**GIVEN INSTRUCTION**
Return the listing below in full, with every line exactly as it is.

**SUPPLIED INFORMATION**
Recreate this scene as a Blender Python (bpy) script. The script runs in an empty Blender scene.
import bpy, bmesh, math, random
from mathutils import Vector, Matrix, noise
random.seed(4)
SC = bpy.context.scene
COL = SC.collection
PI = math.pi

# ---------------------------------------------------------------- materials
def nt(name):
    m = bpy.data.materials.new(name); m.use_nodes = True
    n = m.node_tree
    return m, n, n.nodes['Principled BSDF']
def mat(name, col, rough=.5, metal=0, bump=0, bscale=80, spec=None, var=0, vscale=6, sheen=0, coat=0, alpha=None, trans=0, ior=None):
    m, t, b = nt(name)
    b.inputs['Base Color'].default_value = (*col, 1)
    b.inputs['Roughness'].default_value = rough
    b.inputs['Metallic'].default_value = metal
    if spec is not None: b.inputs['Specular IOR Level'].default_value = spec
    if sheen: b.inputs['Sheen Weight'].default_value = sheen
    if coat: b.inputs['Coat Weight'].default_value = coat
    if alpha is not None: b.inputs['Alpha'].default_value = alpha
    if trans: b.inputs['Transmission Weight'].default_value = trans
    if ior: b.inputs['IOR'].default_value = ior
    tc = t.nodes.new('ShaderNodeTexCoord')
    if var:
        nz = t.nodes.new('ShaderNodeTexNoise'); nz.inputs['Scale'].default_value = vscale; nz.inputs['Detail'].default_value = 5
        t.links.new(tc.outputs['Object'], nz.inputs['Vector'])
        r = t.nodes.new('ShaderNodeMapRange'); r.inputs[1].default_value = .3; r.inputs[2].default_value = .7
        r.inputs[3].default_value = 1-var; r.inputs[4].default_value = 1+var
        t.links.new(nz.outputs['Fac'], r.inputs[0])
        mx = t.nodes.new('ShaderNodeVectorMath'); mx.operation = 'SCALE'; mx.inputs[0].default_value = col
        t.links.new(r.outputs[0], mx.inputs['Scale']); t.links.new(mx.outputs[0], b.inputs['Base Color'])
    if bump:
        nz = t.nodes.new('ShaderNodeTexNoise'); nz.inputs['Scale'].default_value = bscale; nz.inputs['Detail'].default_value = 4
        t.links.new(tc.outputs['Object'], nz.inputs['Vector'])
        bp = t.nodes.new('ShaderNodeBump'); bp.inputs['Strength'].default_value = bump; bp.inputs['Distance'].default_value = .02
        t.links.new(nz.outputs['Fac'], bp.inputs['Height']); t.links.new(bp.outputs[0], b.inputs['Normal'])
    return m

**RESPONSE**
Recreate this scene as a Blender Python (bpy) script. The script runs in an empty Blender scene.
import bpy, bmesh, math, random
from mathutils import Vector, Matrix, noise
random.seed(4)
SC = bpy.context.scene
COL = SC.collection
PI = math.pi

# ---------------------------------------------------------------- materials
def nt(name):
    m = bpy.data.materials.new(name); m.use_nodes = True
    n = m.node_tree
    return m, n, n.nodes['Principled BSDF']
def mat(name, col, rough=.5, metal=0, bump=0, bscale=80, spec=None, var=0, vscale=6, sheen=0, coat=0, alpha=None, trans=0, ior=None):
    m, t, b = nt(name)
    b.inputs['Base Color'].default_value = (*col, 1)
    b.inputs['Roughness'].default_value = rough
    b.inputs['Metallic'].default_value = metal
    if spec is not None: b.inputs['Specular IOR Level'].default_value = spec
    if sheen: b.inputs['Sheen Weight'].default_value = sheen
    if coat: b.inputs['Coat Weight'].default_value = coat
    if alpha is not None: b.inputs['Alpha'].default_value = alpha
    if trans: b.inputs['Transmission Weight'].default_value = trans
    if ior: b.inputs['IOR'].default_value = ior
    tc = t.nodes.new('ShaderNodeTexCoord')
    if var:
        nz = t.nodes.new('ShaderNodeTexNoise'); nz.inputs['Scale'].default_value = vscale; nz.inputs['Detail'].default_value = 5
        t.links.new(tc.outputs['Object'], nz.inputs['Vector'])
        r = t.nodes.new('ShaderNodeMapRange'); r.inputs[1].default_value = .3; r.inputs[2].default_value = .7
        r.inputs[3].default_value = 1-var; r.inputs[4].default_value = 1+var
        t.links.new(nz.outputs['Fac'], r.inputs[0])
        mx = t.nodes.new('ShaderNodeVectorMath'); mx.operation = 'SCALE'; mx.inputs[0].default_value = col
        t.links.new(r.outputs[0], mx.inputs['Scale']); t.links.new(mx.outputs[0], b.inputs['Base Color'])
    if bump:
        nz = t.nodes.new('ShaderNodeTexNoise'); nz.inputs['Scale'].default_value = bscale; nz.inputs['Detail'].default_value = 4
        t.links.new(tc.outputs['Object'], nz.inputs['Vector'])
        bp = t.nodes.new('ShaderNodeBump'); bp.inputs['Strength'].default_value = bump; bp.inputs['Distance'].default_value = .02
        t.links.new(nz.outputs['Fac'], bp.inputs['Height']); t.links.new(bp.outputs[0], b.inputs['Normal'])
    return m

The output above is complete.